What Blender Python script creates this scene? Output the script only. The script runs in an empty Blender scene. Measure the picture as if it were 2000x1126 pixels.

====

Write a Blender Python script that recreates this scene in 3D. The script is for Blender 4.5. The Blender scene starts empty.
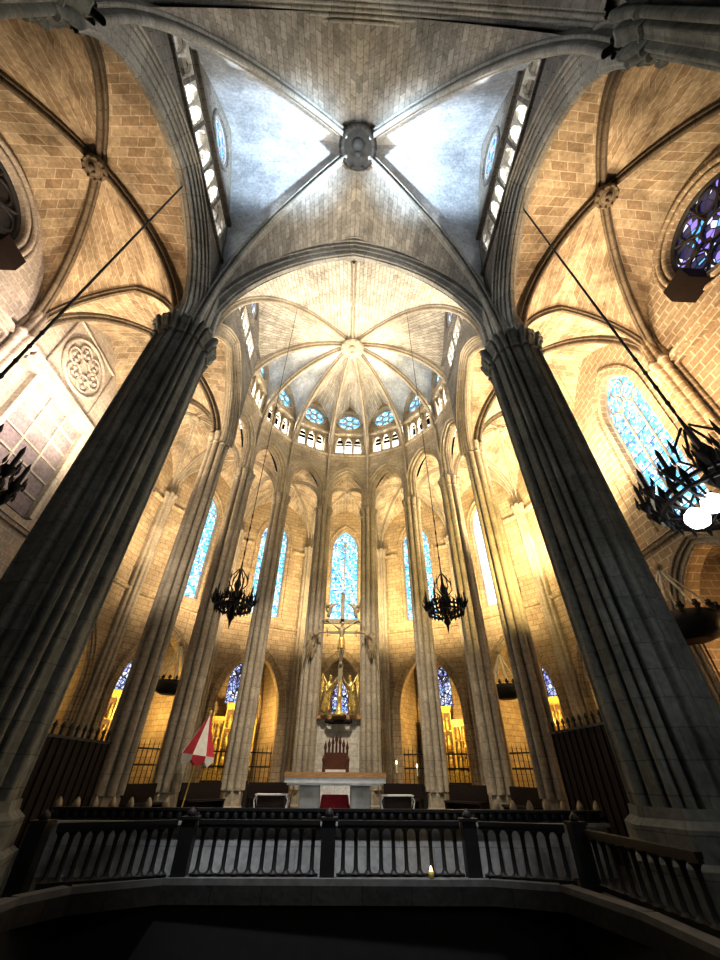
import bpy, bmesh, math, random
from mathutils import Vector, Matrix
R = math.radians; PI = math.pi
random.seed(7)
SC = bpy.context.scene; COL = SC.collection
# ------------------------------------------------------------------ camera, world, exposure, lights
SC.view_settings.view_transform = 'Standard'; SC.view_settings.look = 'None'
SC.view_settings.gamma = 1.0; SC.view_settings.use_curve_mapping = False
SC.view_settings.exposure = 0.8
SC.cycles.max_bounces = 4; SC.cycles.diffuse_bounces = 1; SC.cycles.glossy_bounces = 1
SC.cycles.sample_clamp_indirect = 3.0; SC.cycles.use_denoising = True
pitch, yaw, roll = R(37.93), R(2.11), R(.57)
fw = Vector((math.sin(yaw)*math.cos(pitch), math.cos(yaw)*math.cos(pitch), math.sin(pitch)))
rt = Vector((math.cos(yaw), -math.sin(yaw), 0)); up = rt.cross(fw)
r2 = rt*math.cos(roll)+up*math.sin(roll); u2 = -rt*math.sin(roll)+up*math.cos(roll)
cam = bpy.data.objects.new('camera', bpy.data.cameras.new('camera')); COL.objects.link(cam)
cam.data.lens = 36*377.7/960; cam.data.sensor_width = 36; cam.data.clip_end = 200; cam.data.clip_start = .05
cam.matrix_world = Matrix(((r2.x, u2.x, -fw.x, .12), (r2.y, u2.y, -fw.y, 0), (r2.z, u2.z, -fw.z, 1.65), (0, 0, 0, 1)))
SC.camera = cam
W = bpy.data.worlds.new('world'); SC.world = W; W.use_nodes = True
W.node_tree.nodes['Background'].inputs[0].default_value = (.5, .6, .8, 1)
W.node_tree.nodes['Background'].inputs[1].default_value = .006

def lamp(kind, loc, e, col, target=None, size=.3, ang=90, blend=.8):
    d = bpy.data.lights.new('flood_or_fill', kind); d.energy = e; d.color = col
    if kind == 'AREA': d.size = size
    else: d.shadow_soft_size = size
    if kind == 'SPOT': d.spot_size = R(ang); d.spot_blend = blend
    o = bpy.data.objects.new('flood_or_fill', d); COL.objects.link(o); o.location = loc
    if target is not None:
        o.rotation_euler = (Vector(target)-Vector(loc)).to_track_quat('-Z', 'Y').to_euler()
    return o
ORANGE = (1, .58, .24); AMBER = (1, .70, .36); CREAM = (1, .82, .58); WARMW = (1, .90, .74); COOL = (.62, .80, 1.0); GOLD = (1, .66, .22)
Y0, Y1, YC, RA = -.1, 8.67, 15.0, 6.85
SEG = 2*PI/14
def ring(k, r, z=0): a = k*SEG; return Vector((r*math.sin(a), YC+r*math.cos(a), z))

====

#### EXERCISE GOAL:
Above are the records. Copy only the lines from the one with "Write a Blender" through the one with "W.node_tree.nodes['Background'].inputs[1].default_value = .006", exactly, with no pictures.

#### PROBLEM SOLUTION:
Write a Blender Python script that recreates this scene in 3D. The script is for Blender 4.5. The Blender scene starts empty.
import bpy, bmesh, math, random
from mathutils import Vector, Matrix
R = math.radians; PI = math.pi
random.seed(7)
SC = bpy.context.scene; COL = SC.collection
# ------------------------------------------------------------------ camera, world, exposure, lights
SC.view_settings.view_transform = 'Standard'; SC.view_settings.look = 'None'
SC.view_settings.gamma = 1.0; SC.view_settings.use_curve_mapping = False
SC.view_settings.exposure = 0.8
SC.cycles.max_bounces = 4; SC.cycles.diffuse_bounces = 1; SC.cycles.glossy_bounces = 1
SC.cycles.sample_clamp_indirect = 3.0; SC.cycles.use_denoising = True
pitch, yaw, roll = R(37.93), R(2.11), R(.57)
fw = Vector((math.sin(yaw)*math.cos(pitch), math.cos(yaw)*math.cos(pitch), math.sin(pitch)))
rt = Vector((math.cos(yaw), -math.sin(yaw), 0)); up = rt.cross(fw)
r2 = rt*math.cos(roll)+up*math.sin(roll); u2 = -rt*math.sin(roll)+up*math.cos(roll)
cam = bpy.data.objects.new('camera', bpy.data.cameras.new('camera')); COL.objects.link(cam)
cam.data.lens = 36*377.7/960; cam.data.sensor_width = 36; cam.data.clip_end = 200; cam.data.clip_start = .05
cam.matrix_world = Matrix(((r2.x, u2.x, -fw.x, .12), (r2.y, u2.y, -fw.y, 0), (r2.z, u2.z, -fw.z, 1.65), (0, 0, 0, 1)))
SC.camera = cam
W = bpy.data.worlds.new('world'); SC.world = W; W.use_nodes = True
W.node_tree.nodes['Background'].inputs[0].default_value = (.5, .6, .8, 1)
W.node_tree.nodes['Background'].inputs[1].default_value = .006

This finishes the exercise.